With all of that, I also think that in some ways we have lost something. As corrupt as politicians in places like Tammany Hall were, or the big machines, they actually had some caring about their constituencies. Whether I agreed with them or not, politicians back then seemed to care about the country, even as corrupt as Nixon turned out to be, I think he cared about the country, cared about the people, as corrupt as Tammany Hall was, taking money out of the public till, they also returned something to people, left something behind. When Roosevelt tried to pack the Supreme Court, he did so to try and help stop the court overturning his New Deal Programs, not for personal gain of his friends or to try and make sure his party could gerrymander voting districts (say what you want about the New Deal, it certainly didn’t benefit people of Roosevelt’s class, he was considered a traitor to his class by many of the well off).
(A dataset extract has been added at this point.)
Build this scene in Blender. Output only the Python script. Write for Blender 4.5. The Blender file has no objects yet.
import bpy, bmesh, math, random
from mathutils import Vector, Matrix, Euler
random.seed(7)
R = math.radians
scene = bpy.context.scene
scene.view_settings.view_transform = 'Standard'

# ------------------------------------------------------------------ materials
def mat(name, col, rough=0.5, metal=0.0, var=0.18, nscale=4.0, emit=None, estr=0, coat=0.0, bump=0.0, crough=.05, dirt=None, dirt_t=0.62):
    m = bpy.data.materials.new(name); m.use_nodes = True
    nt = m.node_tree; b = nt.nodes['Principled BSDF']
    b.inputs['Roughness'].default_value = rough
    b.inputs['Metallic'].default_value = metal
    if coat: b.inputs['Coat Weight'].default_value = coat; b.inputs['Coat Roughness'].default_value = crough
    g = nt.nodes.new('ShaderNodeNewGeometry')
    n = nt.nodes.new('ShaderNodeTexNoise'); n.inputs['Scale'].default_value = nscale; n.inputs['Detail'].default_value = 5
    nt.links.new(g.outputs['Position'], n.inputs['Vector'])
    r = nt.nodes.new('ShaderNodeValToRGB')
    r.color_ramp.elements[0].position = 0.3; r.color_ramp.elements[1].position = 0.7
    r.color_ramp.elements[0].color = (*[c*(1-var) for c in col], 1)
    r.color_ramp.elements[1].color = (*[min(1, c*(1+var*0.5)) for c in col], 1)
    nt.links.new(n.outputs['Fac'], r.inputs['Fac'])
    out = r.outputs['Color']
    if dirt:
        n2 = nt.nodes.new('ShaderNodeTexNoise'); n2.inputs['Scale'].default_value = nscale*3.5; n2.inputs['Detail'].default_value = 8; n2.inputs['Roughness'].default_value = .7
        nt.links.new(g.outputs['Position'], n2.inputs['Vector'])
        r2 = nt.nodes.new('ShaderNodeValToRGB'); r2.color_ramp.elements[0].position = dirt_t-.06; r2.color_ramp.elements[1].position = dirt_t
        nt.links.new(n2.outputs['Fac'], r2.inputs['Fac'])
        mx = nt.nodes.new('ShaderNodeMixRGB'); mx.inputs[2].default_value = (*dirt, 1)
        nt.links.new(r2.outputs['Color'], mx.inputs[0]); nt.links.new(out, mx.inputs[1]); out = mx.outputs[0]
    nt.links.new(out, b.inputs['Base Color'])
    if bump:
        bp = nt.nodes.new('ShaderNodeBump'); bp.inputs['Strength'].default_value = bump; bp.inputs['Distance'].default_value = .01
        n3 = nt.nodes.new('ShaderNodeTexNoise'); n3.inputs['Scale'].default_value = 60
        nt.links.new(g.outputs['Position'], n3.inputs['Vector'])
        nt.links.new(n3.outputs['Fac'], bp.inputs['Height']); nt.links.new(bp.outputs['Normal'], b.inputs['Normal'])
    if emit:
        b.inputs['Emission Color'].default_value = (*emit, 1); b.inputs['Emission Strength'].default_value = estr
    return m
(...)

Today it is all about one thing, winning, and in order to achieve that politicians are willing to let things go to hell in a handbasket, leave issues unresolved. Real issues, like the national debt, gets twisted into being about the personal goals of a handful of people, and we have had at least one war , one of whose purposes seems to have been for political gain. Business leaders, who once claimed to represent the best interests of the country (anyone remember Charlie Wilson testifying in front of congress, saying “What’s good for GM is good for America?”…anyone think that holds true any more, about any company, somehow I doubt Lloyd Blankenfein of Goldman Sachs could say something like that and not have people outright laugh with derision.

Eventually I think people are going to realize how they have been played for chumps, separated for political expediency,used by the well off and corporations and figure out that when you divide yourself, you let the scalawags and swine win, and will come together, but going to be a rough ride until then.

Like Ken Burns films, not sure about his speech as a commencement speech.